Hoy, después de caído el muro y anunciado el “fin de las
ideologías”, el realismo socialista sirve más bien de esperpento con el cual
rechazar no el stalinismo, sino la idea misma de revolución socialista. La
experiencia de la Rusia revolucionaria, sus agrupamientos y producción
artística, a lo sumo son una nueva moda a la que pueden dedicarse muestras y
estudios, siempre a condición de disociarla del proceso revolucionario o mejor
aún, de atribuirle a éste su tragedia. Por su parte, la mercantilización que
Maiakovsky de la cultura había visto en EE. UU. ha alcanzado los niveles
que las más oscuras distopías de la época de Maiakovsky no llegaron a imaginar,
ni ha dejado de acompañar la segregación de comunidades enteras y las míseras
condiciones de vida de la clase obrera que Maiakovsky observó allí y que casi
podrían considerarse referidas a los diarios de hoy. El derecho a una vida
libre de opresión y a la posibilidad del disfrute y desarrollo de la
creatividad humana, una vez más deberán aferrarse a un “nosotros” capaz de
arrancarlos a los explotadores.
Notas
[1] “Bofetada al gusto
del público”, Diario de Poesía 24, 1992.
[2] “A sí mismo, amado
poeta, dedica el autor estas estrofas”, Poesía lírica, Bs.
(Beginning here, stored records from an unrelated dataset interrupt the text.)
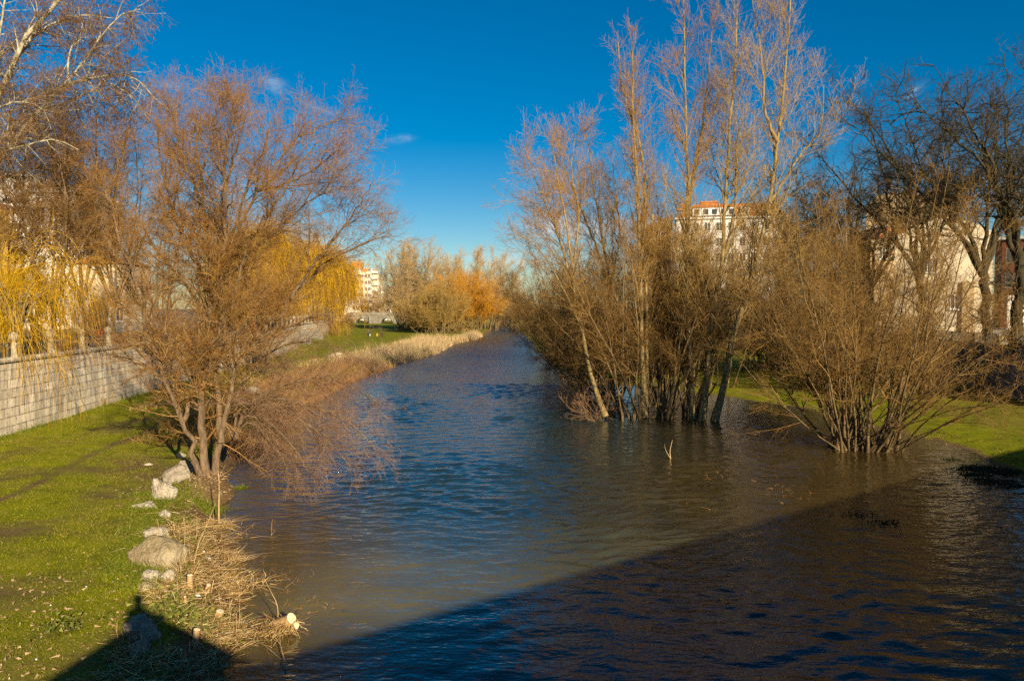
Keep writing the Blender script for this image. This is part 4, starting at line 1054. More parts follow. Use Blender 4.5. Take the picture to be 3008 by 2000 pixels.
def person(label, loc, h, rz, mat, hair='hair_dark', stride=.12, arms=((.27, .05), (.27, .05)), bent=(False, False), bag=None, sink=0.0):
    e = empty('person', loc, rz); tag(e, label, 'person'); k = h / 1.75; e.scale = (k, k, k)
    V = {'pel': ((0, 0, .95), .15), 'waist': ((0, 0, 1.10), .135), 'chest': ((0, .01, 1.32), .165), 'neck': ((0, 0, 1.50), .06), 'jaw': ((0, -.02, 1.58), .075), 'head': ((0, -.01, 1.67), .10), 'top': ((0, 0, 1.735), .055),
         'nose': ((0, -.115, 1.63), .016)}
    E = [('pel', 'waist'), ('waist', 'chest'), ('chest', 'neck'), ('neck', 'jaw'), ('jaw', 'head'), ('head', 'top'), ('jaw', 'nose')]
    for sx, nm, st_, ar, bn in ((-1, 'l', stride, arms[0], bent[0]), (1, 'r', -stride, arms[1], bent[1])):
        V['hip' + nm] = ((sx * .10, 0, .88), .105); V['knee' + nm] = ((sx * .11, -st_ * .5 - .02, .50), .068); V['ank' + nm] = ((sx * .11, -st_, .09), .045); V['toe' + nm] = ((sx * .125, -st_ - .18, .035), .032)
        V['sh' + nm] = ((sx * .19, 0, 1.42), .07)
        if bn:
            V['el' + nm] = ((sx * .26, -.02, 1.16), .05); V['wr' + nm] = ((sx * .10, -.26, 1.28), .034); V['ha' + nm] = ((sx * .03, -.32, 1.32), .034)
        else:
            V['el' + nm] = ((sx * ar[0], .03, 1.14), .05); V['wr' + nm] = ((sx * (ar[0] + .02), -ar[1], .90), .035); V['ha' + nm] = ((sx * (ar[0] + .01), -ar[1] - .03, .78), .034)
        E += [('pel', 'hip' + nm), ('hip' + nm, 'knee' + nm), ('knee' + nm, 'ank' + nm), ('ank' + nm, 'toe' + nm), ('chest', 'sh' + nm), ('sh' + nm, 'el' + nm), ('el' + nm, 'wr' + nm), ('wr' + nm, 'ha' + nm)]
    bm = bmesh.new(); ly = bm.verts.layers.skin.verify(); mp_ = {}
    for kk, (co, rd) in V.items():
        v = bm.verts.new(co); v[ly].radius = (rd, rd * .85); mp_[kk] = v
    mp_['pel'][ly].use_root = True
    for a_, b_ in E: bm.edges.new((mp_[a_], mp_[b_]))
    me = bpy.data.meshes.new('body'); bm.to_mesh(me); bm.free(); me.materials.append(mat)
    o = link('body', me, e)
    o.modifiers.new('Skin', 'SKIN'); o.modifiers.new('Subdivision', 'SUBSURF').levels = 1
    o.modifiers['Subdivision'].render_levels = 2
    MB().lathe([(.085, 0), (.112, .04), (.112, .09), (.085, .14), (.03, .165)], (0, .02, 1.615)).build('hair', M[hair], e, True)
    if bag:
        MB().box(.30, -.02, .72, .10, .30, .42, taper=.8).build('bag', M[bag], e)
    return e
skin = (.55, .33, .22)
p_ = onground(1082, 994.5)
person('standing adult in dark clothes holding a white bag on the far lawn', p_, 1.72, RAD(20), band_mat('dark_outfit', [(0, (.55, .5, .45)), (.035, (.02, .02, .025)), (.55, (.03, .028, .03)), (.62, (.05, .04, .045)), (.86, skin)]), bag='litter')
p_ = onground(1108, 993)
person('small child in a bright yellow coat on the far lawn', p_, 1.05, RAD(-30), band_mat('yellow_outfit', [(0, (.1, .06, .04)), (.05, (.08, .06, .05)), (.36, (.75, .45, .02)), (.86, skin)]))
p_ = onground(1122, 993.5)
person('child in dark brown coat walking behind the one in yellow', p_, 1.38, RAD(-20), band_mat('brown_outfit', [(0, (.30, .08, .05)), (.06, (.05, .025, .02)), (.40, (.06, .025, .02)), (.86, skin)]), stride=.16)
person('person in a red jacket standing behind the railing of the left wall', (-25.85, 48.5, 4.2), 1.62, RAD(200), band_mat('red_outfit', [(0, (.05, .05, .06)), (.5, (.75, .03, .02)), (.86, skin)]))

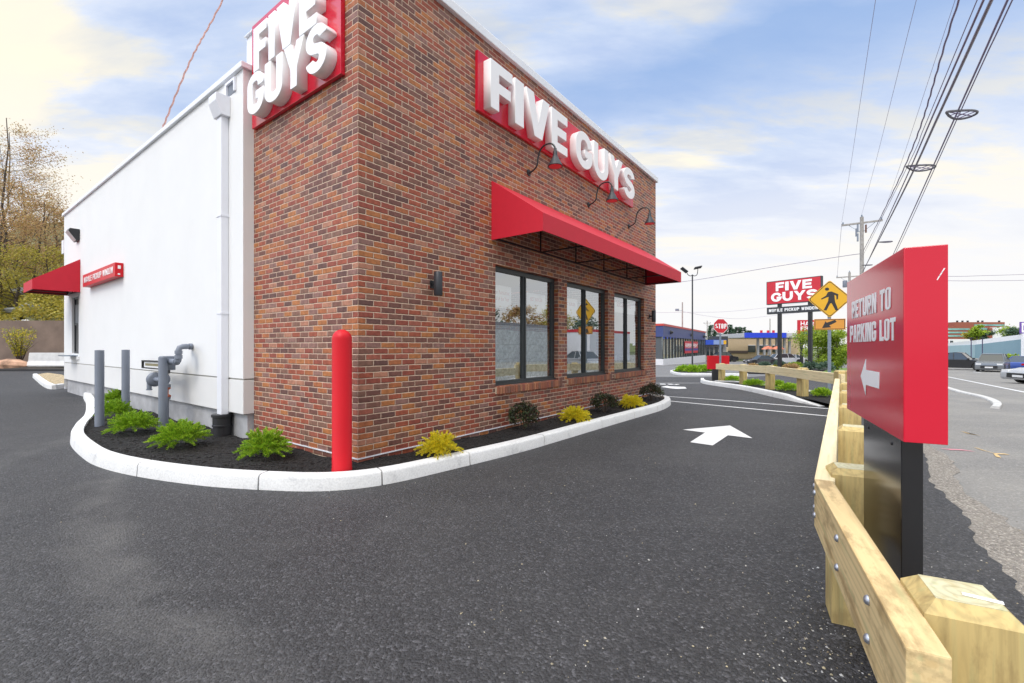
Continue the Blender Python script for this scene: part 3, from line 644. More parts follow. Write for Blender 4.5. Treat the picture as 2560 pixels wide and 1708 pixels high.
fw = wall_cells(us, [-.05, WZ0, WZ1, TOPB], [(a, b, WZ0, WZ1) for a, b in WIN], 0, .30, 'brick_wall', BRICK, rb)
lwm = MB(); lwm.add([(0, .3, -.05), (0, WV, -.05), (0, WV, TOPB), (0, .3, TOPB)], [(0, 1, 2, 3)]); lwm.add([(.3, .3, -.05), (.3, WV, -.05), (.3, WV, TOPB), (.3, .3, TOPB)], [(3, 2, 1, 0)])
lwm.add([(0, .3, TOPB), (0, WV, TOPB), (.3, WV, TOPB), (.3, .3, TOPB)], [(0, 1, 2, 3)]); lwm.add([(0, WV, -.05), (0, WV, TOPB), (.3, WV, TOPB), (.3, WV, -.05)], [(0, 1, 2, 3)])
lwm.build('side_brick_wall', BRICK, rb, clean=False)
MB().box((BW-.3, .3, -.05), (BW-.002, WE, 5.3)).build('end_wall', BRICK, rb)
# white flashing strip
fl = MB(); fl.box((-.012, -.012, .163), (BW+.0, .0, .176)); fl.box((-.012, .0, .163), (.0, WV, .176)); fl.build('flashing', TRIMW, rb)
# coping of the brick volume
cp = MB(); cp.box((-.06, -.06, TOPB+.004), (BW+.05, .34, TOPB+.135)); cp.box((-.012, .34, TOPB+.004), (.34, WV+.30, TOPB+.03)); cp.build('coping', COPE, rb, bevel=.012)
MB().box((.02, WV+.002, TOPW-.3), (.32, WV+.28, TOPB)).build('parapet_return', TRIMW, rb)
MB().box((.3, .3, 5.0), (BW-.3, WV+.3, 5.1)).build('roof', COPE, rb)
# white rendered side wall with a groove, base band and reveal
pv0, pv1, pz0, pz1 = 12.60, 13.45, 1.22, 2.80
mbw = MB()
def wcell(a, b, c, d, u=WU):
    mbw.add([(u, a, c), (u, b, c), (u, b, d), (u, a, d)], [(0, 1, 2, 3)])
for a, b in ((WV, pv0), (pv1, WE)): wcell(a, b, .955, TOPW)
wcell(pv0, pv1, .955, pz0); wcell(pv0, pv1, pz1, TOPW)
mbw.add([(WU, WV, .955), (.3, WV, .955), (.3, WV, TOPW), (WU, WV, TOPW)], [(0, 1, 2, 3)])
for v in (pv0, pv1): mbw.add([(WU, v, pz0), (WU+.11, v, pz0), (WU+.11, v, pz1), (WU, v, pz1)], [(0, 1, 2, 3)])
for z in (pz0, pz1): mbw.add([(WU, pv0, z), (WU+.11, pv0, z), (WU+.11, pv1, z), (WU, pv1, z)], [(0, 1, 2, 3)])
mbw.add([(WU, WE, .2), (3, WE, .2), (3, WE, TOPW), (WU, WE, TOPW)], [(0, 1, 2, 3)])
mbw.add([(WU, WV, TOPW), (3, WV, TOPW), (3, WE, TOPW), (WU, WE, TOPW)], [(0, 1, 2, 3)])
mbw.build('white_wall', WHITE, rb)
MB().box((WU+.015, WV+.015, .925), (.1, WE-.01, .957)).build('wall_groove', mat('groove_grey', (.42, .41, .38), .9), rb)
MB().box((WU, WV, .455), (.28, WE, .93)).build('base_band', BASEW, rb, bevel=.006)
MB().box((-.075, WV+.03, -.1), (.25, WE-.03, .458)).build('foundation', CONC, rb)
cw = MB(); cw.box((WU-.045, WV-.045, TOPW+.003), (.3, WE+.04, TOPW+.085)); cw.build('wall_coping', COPE, rb, bevel=.01)
# membrane bulging over the coping
mm_ = MB(); rr_ = random.Random(2)
for k in range(40):
    v = 7.2+k*.16; mm_.lathe([(.0, -.05), (.07, -.03), (.10, .0), (.05, .05), (0, .06)], 8, Matrix.Translation((.02+rr_.uniform(-.03, .03), v, TOPW+.09)) @ Matrix.Diagonal((1, rr_.uniform(.8, 1.5), rr_.uniform(.5, 1.1), 1)))
mm_.build('roof_membrane', COPE, rb, smooth=True)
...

As., Blatt
& Ríos, 2015.
[3] “150.000.000”, Poemas, México DF, Ediciones
Coyoacán, 2000.
[4] “Esto a
vosotros-/místicos cubiertos de hojas, / las frentes por las arrugas diseñadas,
/ pequeños futuristas- / pequeños acmeístas, / enredados en las rimas en telas
de araña. / Esto a vosotros- / que a los lisos estrafalarios / peinados
convirtiendo, / en babuchas – los lacados, / a los del proletkult / que
amontonasteis remiendos / sobre el frac de Pushkin decolorado (“Orden N.°2
al Ejército de las artes”, Para la voz, Cuenca, U.de Castilla-La
Mancha, 2015).
[5] Así describiría Martí su estadía en EE. UU. en una
carta a Manuel Mercado, un día antes de morir.
[6] Mi
descubrimiento de América, Bs. As., Entropía, 2015, p. 123.
[7] “The
flying proletarian”, de 1925, en Selected Poems, Evanston,
Northwestern University Press, 2013.
[8] Literatura y
revolución, ob. cit., p. 323.
[9] Ver “La
literatura como termómetro de una época”, IdZ 22.
[10] Citado en Vasile Ernu, Nacido en la URSS, Madrid,
Akal, 2010, p. 49.
[11] “A todos” en Elsa Triolet, Recuerdos sobre Maiakovsky y una selección de poemas, Barcelona,
Kairós, 1976.
[12] Literatura y
revolución, ob. cit., p. 796.
[13] La
revolución traicionada, Bs. As., IPS-CEIP, 2014, pp. 161/2.